DETAILED DESCRIPTION OF THE DRAWINGS

[0013] As seen in FIGS. 1 and 2, the present system provides a three layer composite insulation assembly 10 or 20 or 50, comprising: [0014] a bottom insulation layer 20 or 40, [0015] a fiber supported aerogel blanket 30 on top of the bottom insulation layer 20 or 40; and [0016] a top insulation layer 20 or 40 on top of the fiber supported aerogel blanket 30.

[0017] In preferred embodiments, the fiber supported aerogel blanket 30 is made of a silica aerogel. Other aerogel materials are also possible, all keeping within the scope of the present invention. Also in preferred embodiments, the fiber supported aerogel blanket 30 comprises a non-woven fiber support. Such non-woven fiber support may preferably be made of any of the following materials (alone or in combination with one another): PET, polyester, polyethylene, polypropylene, polyamide, nylon, cellulose, cotton, hemp, jute, wool, carbon fiber, metal fiber, fiberglass, mineral wool, or ceramic fiber. It is to be understood that fiber supported aerogel blanket 30 may also be made of other suitable materials.

[0018] Also in preferred embodiments, the top and bottom insulation layers 20 and 40 may be made of any of the following materials (alone or in combination with one another): polyisocyanurate insulation, high density PIR coverboard or gypsum board.

[0019] As seen in FIG. 1, the top and bottom insulation layers 20 and 40 may be made of the same material. For example, FIG. 1 is an illustration of a prototype built by the present inventor showing a first composite insulation assembly 10 comprising a PET supported aerogel blanket 30 sandwiched between two layers of high density PIR coverboard 20 (on the left side of the photo) and a prototype of a PET supported aerogel blanket 30 sandwiched between two layers of 20 psi PIR foam 40 (on the right side of the photo).

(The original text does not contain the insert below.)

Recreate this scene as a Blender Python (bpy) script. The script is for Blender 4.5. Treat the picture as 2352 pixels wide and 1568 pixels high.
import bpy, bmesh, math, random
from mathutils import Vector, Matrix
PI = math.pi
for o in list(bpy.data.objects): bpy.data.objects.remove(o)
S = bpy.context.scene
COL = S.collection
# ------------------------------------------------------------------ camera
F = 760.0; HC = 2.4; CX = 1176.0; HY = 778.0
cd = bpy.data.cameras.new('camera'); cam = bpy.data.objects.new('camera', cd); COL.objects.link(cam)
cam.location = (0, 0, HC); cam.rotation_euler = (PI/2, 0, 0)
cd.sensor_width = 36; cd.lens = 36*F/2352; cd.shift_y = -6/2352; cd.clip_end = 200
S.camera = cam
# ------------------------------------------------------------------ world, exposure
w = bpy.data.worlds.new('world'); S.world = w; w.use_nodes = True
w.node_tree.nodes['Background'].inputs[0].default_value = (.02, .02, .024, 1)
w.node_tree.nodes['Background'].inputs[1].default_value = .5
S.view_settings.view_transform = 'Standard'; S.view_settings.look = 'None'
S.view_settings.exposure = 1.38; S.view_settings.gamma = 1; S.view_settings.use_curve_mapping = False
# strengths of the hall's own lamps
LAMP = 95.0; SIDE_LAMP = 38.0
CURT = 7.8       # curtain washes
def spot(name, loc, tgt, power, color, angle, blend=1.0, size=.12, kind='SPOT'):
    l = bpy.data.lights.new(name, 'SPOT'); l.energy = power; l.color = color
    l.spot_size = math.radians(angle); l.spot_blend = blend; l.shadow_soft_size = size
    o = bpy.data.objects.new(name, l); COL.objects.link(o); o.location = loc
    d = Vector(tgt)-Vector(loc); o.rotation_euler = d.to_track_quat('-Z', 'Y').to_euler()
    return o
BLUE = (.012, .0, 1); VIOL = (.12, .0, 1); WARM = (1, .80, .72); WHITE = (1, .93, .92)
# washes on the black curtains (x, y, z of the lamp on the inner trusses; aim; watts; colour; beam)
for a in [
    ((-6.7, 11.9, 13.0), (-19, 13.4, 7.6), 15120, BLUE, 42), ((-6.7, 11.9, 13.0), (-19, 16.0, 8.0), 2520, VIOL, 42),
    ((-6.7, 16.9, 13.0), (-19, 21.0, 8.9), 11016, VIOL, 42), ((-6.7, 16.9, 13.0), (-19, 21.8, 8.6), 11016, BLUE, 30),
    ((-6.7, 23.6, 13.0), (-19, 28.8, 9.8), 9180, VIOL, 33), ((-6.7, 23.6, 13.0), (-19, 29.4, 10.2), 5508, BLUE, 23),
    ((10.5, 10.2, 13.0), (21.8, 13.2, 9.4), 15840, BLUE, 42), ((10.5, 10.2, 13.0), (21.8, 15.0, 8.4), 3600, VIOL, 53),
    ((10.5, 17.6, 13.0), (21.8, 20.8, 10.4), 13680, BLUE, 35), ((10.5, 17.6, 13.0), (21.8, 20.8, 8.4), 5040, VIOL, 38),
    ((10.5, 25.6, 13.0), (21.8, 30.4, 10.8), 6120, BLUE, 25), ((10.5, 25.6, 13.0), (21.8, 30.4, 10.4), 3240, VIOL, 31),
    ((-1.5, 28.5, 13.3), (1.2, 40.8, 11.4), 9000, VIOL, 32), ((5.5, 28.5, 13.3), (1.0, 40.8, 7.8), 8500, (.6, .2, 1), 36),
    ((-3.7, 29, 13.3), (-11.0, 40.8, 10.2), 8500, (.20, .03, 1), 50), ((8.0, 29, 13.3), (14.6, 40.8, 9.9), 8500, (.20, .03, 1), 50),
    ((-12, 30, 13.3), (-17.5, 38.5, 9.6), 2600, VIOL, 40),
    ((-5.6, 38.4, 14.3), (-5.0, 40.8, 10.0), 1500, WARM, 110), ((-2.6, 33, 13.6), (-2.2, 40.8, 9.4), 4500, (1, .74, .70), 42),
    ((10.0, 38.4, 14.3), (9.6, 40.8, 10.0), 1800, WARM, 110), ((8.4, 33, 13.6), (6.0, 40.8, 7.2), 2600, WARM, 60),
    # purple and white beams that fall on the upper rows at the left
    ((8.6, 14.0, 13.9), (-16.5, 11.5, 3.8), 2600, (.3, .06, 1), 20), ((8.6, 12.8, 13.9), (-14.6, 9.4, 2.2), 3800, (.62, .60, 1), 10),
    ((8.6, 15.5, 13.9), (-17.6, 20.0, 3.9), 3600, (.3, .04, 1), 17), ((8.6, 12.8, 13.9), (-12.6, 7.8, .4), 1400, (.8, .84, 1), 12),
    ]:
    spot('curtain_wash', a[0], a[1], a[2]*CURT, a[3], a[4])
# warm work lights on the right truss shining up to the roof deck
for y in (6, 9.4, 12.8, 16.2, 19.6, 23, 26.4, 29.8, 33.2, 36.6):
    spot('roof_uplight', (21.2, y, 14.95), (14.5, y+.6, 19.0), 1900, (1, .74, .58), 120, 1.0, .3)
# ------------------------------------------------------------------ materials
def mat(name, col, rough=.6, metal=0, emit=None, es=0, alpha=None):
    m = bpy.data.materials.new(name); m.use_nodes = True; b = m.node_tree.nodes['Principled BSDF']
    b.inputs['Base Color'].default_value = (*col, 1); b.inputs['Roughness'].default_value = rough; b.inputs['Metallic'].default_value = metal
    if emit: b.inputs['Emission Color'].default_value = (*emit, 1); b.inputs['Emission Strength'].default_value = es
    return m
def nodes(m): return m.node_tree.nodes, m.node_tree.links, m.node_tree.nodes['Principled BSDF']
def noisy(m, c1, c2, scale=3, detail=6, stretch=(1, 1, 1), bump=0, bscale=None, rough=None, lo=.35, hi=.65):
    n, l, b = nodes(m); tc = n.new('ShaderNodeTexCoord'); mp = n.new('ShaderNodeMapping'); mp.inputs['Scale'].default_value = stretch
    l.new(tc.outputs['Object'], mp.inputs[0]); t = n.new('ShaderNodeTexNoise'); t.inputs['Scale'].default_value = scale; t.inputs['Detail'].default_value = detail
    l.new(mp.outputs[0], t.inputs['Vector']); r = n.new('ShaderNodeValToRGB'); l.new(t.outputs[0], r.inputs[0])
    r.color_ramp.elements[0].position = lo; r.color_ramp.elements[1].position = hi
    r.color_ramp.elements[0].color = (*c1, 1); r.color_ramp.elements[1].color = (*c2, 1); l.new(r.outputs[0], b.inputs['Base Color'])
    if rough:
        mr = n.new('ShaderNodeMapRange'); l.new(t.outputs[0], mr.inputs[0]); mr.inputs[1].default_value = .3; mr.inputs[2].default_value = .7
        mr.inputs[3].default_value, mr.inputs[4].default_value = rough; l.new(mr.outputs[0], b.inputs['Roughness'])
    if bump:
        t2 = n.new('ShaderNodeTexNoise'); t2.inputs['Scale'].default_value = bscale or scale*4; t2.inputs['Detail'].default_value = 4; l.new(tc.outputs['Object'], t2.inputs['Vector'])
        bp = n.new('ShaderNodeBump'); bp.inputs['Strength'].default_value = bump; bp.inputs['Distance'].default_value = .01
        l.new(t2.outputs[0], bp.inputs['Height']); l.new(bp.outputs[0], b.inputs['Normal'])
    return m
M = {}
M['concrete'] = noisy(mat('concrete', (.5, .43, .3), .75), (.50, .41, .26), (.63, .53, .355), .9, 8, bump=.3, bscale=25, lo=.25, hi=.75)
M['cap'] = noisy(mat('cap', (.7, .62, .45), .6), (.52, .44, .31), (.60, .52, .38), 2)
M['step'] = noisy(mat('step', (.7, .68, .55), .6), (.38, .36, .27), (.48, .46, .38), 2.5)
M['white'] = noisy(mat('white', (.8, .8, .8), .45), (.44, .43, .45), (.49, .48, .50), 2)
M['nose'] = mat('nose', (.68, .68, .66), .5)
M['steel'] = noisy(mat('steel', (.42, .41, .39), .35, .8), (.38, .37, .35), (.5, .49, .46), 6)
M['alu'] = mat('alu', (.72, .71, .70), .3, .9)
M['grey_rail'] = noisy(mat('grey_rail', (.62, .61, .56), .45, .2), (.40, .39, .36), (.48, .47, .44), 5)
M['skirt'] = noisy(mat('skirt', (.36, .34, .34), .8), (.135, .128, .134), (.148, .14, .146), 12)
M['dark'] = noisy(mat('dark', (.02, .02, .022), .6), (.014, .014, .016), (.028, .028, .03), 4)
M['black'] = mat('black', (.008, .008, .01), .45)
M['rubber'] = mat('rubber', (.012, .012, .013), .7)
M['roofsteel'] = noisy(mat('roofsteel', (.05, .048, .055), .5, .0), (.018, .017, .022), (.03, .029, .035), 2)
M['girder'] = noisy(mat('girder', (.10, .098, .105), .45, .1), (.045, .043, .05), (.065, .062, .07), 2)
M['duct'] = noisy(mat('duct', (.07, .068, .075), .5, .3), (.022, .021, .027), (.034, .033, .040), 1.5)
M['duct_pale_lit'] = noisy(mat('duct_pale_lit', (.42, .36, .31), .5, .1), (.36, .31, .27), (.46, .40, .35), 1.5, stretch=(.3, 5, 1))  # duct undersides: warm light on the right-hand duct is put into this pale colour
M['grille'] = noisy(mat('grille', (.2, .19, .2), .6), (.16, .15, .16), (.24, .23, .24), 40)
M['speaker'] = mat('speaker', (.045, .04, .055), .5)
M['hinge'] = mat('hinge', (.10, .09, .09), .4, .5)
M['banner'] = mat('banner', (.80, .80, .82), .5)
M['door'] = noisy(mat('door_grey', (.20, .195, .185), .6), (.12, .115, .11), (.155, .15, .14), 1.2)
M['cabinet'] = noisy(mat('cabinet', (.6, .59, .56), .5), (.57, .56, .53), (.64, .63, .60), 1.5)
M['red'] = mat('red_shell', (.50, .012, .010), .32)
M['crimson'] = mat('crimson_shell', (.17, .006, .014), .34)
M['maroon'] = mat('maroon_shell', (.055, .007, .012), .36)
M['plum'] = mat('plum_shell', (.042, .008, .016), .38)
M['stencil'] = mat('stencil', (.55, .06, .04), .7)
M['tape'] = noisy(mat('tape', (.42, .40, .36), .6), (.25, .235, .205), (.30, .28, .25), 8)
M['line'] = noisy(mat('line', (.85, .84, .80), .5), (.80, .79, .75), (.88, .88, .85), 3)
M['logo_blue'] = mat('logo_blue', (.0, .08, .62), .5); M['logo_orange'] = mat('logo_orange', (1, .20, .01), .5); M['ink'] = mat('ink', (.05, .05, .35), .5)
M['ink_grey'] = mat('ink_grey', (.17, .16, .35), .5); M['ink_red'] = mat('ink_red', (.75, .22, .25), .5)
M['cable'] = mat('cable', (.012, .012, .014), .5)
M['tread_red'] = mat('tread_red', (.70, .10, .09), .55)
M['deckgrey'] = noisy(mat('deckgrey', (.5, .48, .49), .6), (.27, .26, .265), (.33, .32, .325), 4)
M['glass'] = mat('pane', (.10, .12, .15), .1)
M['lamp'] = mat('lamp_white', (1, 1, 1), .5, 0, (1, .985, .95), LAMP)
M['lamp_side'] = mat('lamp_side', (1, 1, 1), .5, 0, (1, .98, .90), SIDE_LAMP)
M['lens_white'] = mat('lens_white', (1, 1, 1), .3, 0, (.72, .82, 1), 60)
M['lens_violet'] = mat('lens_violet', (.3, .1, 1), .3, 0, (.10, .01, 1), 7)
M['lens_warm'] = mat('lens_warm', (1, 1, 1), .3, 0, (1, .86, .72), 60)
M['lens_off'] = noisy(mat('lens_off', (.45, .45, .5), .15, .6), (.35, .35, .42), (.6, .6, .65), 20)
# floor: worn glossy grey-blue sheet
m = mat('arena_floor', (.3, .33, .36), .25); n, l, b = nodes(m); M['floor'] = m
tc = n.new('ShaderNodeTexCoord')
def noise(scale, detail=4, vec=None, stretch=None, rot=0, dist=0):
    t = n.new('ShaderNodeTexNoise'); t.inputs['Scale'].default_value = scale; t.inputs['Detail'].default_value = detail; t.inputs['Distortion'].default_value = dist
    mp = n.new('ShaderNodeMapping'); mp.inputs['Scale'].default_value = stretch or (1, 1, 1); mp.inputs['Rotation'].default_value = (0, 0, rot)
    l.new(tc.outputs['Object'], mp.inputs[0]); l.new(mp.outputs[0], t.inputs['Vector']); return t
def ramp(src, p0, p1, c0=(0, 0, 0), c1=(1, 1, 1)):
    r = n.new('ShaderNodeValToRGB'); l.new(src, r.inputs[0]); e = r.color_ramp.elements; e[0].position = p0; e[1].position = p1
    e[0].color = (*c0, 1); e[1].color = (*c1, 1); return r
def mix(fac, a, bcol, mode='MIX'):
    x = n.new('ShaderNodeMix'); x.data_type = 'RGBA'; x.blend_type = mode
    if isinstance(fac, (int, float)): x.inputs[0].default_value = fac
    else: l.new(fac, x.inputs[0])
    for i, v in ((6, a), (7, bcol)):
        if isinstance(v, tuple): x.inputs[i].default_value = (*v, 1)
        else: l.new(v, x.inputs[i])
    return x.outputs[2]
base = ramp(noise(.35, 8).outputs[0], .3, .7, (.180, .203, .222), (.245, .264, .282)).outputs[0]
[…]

[0020] As seen in FIG. 2, the top and bottom insulation layers 20 and 40 may be made of different materials. For example, FIG. 2 is an illustration of a prototype built by the present inventor showing a third composite insulation assembly 50 of a PET supported aerogel blanket 30 sandwiched between a high density PIR coverboard 20 (on top) and 20 psi PIR foam 40 (on the bottom). In this embodiment, the PET silica aerogel mat 30 is captured in the middle. The advantage of this three layer design is that the fragile center aerogel layer 30 is protected during shipping, handling and installation of the assembly into a building roof or wall.

[0021] In various alternate embodiments, the fiber supported aerogel blanket 30 itself comprises a plurality of separate layers of fiber supported aerogel blankets 30 stacked together one on top of the other. These separate layers of fiber supported aerogel blankets 30 may optionally be held together by one or more of adhesives, staples, clips, or sown threads.

[0022] Most preferably, the present assemblies 10, 20 or 50 are assembled with no metal skin layers in the assembly.

[0023] The present assemblies 10, 20 and 50 may be formed by the top insulation layer 20 or 40 being poured directly onto the fiber supported aerogel blanket 30. Alternatively, the top insulation layer 20 or 40 may instead be attached onto the fiber supported aerogel blanket 30 by a solvent or by a water borne adhesive.

[0024] In preferred embodiments, the aerogel layers may each be about 0.25 thick with four of such layers stacked together such that fiber supported aerogel blanket 30 is approximately 1 inch thick. It is to be understood that adding additional layers (to form a composite middle layer 30) will result in increasing the insulation value of the overall assembly. The insulation value of the overall assembly could also be increased by making individual layer(s) 30 thicker as well. Insulation is characterized by thermal conductivity per ASTM C518 and measured in units of W/mK. Lower thermal conductivity means that there is less thermal transfer occurring across the material which is good for insulation applications.

[0025] Application of this invention covers continuous insulation in commercial construction (roofing and wall insulation). This product would be included in low slope roofing systems and/or high slope roofing applications in combination with metal roofing materials. In the wall it would be used as continuous insulation in combination with brick, masonry, and metal faade applications. Additional applications include residential use in building envelope insulation and roofing insulation applications.

[0026] In a second preferred embodiment, the top insulation layer is removed to provide a two-layer composite. This embodiment provides a composite insulation assembly, comprising: [0027] a bottom insulation layer 20 or 40, and [0028] a fiber supported aerogel blanket 30 on top of the bottom insulation layer 20 or 40.

[0029] Similar to the three layer embodiment described above, the present two layer system uses the same materials having the same properties. Specifically, layer 30 may comprise a silica aerogel in a fiber supported aerogel blanket made of any of: PET, polyester, polyethylene, polypropylene, polyamide, nylon, cellulose, cotton, hemp, jute, wool, carbon fiber, metal fiber, fiberglass, mineral wool, or ceramic fiber. Separate layers of fiber supported aerogel blanket may be stacked one on top of the other and held together as described above. The bottom insulation layer may be made of polyisocyanurate insulation, high density PIR coverboard or gypsum board.

[0030] This two layer composite is especially useful in the following situation. The thermal conductivity of PIR insulation (layer 40) using liquid blowing agents like pentane generally increases as application temperature decreases below 50 F. However, the thermal conductivity of aerogel insulation (layer 30) decreases as application temperature decreases below room temperature (70 F.). This means that by producing composite insulation assembles where the aerogel layer 30 is included on the cold side of the assembly (most exterior face for building applications OR internal face for cold storage applications) the efficiency of the PIR layer 40 is increased dramatically, especially for cold storage applications or severe cold climates while providing the cost competitive aspect of PIR foam.